Show the sum of the digits of any multiple of $10^k-1$ is at least $9k$.

contest-mathdivisibilityelementary-number-theorymodular arithmetic

Show that for any positive integer k, the sum of the digits of any multiple of $10^k-1$ is at least $9k$.

It is clearly sufficient to deal with nonnegative multiples, since if $S(x)$ is the sum of digits of the integer x, then $S(x)=S(-x)$ for any integer x. The claim holds for $k=1$ because all positive multiple of $9$ have sum of digits equal to a positive multiple of $9$, and hence the sum of the digits is at least $9$. We know that $S(x+y) \leq S(x)+S(y)$ for all nonnegative integers x and y. Also, $S(x)\leq x$ for all nonnegative x with equality iff $0\leq x\leq 9$.

I'm not sure if the sum of the digits of any multiple of $10^k-1$ is always a multiple of $9k$.

We need to show that $S(a(10^k-1)) \equiv 0\mod 9k$ for all $k\ge 1, a \in \mathbb{Z}$.

Let N be a positive integer with $N>10^k.$ I think we can show there is some integer $M<N$ congruent to $N$ modulo $10^k-1$ with $S(M)\leq S(N)$. Then from this result, we can solve the question by induction; $S(10^k-1) = 9k$ and if for some multiple $N > 10^k-1,$ we assume that $S(M) \ge 9k$ for all multiples smaller than $N$, then the given claim shows that there is a multiple $M < N$ of $10^k-1$ so that $S(M)\leq S(N)$, from which the result follows. Write $N = q(10^k-1) + r$ where $r < 10^k – 1$. Suppose for a contradiction that there is some $N > 10^k$ so that for all $M < N$ with $M \equiv N\mod 10^k-1$, we have $S(M) > S(N).$ The sum of the digits of a nonnegative integer is equivalent to its remainder modulo 9. There might be a useful formula involving the sum of digits of the sum of two numbers and the number of carries when addition is done between them.

Best Answer

Suppose $N$ is the least positive multiple of $10^k-1$ which achieves the minimum digit sum.

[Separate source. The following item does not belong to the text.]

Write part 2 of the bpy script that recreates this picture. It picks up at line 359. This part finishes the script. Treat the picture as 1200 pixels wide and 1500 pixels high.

We claim that this forces $N \le 10^k-1$; if this were not true, we could write $N = A\cdot 10^k + B$ with $B < 10^k$ ($B$ holds the last $k$ digits of $N$ and $A$ holds the rest). Then $A+B$ would also be a positive multiple of $10^k-1$, which is strictly smaller than $N$ (since $N \ge 10^k$), and $S(A+B) \le S(A) + S(B) = S(N)$, contradicting the assumption that $N$ is the smallest specimen with minimum digit sum.

Thus, $N$ has at most $k$ digits, and being a positive multiple of $10^k-1$ must be exactly $10^k-1$, which has $S(N) = 9k$.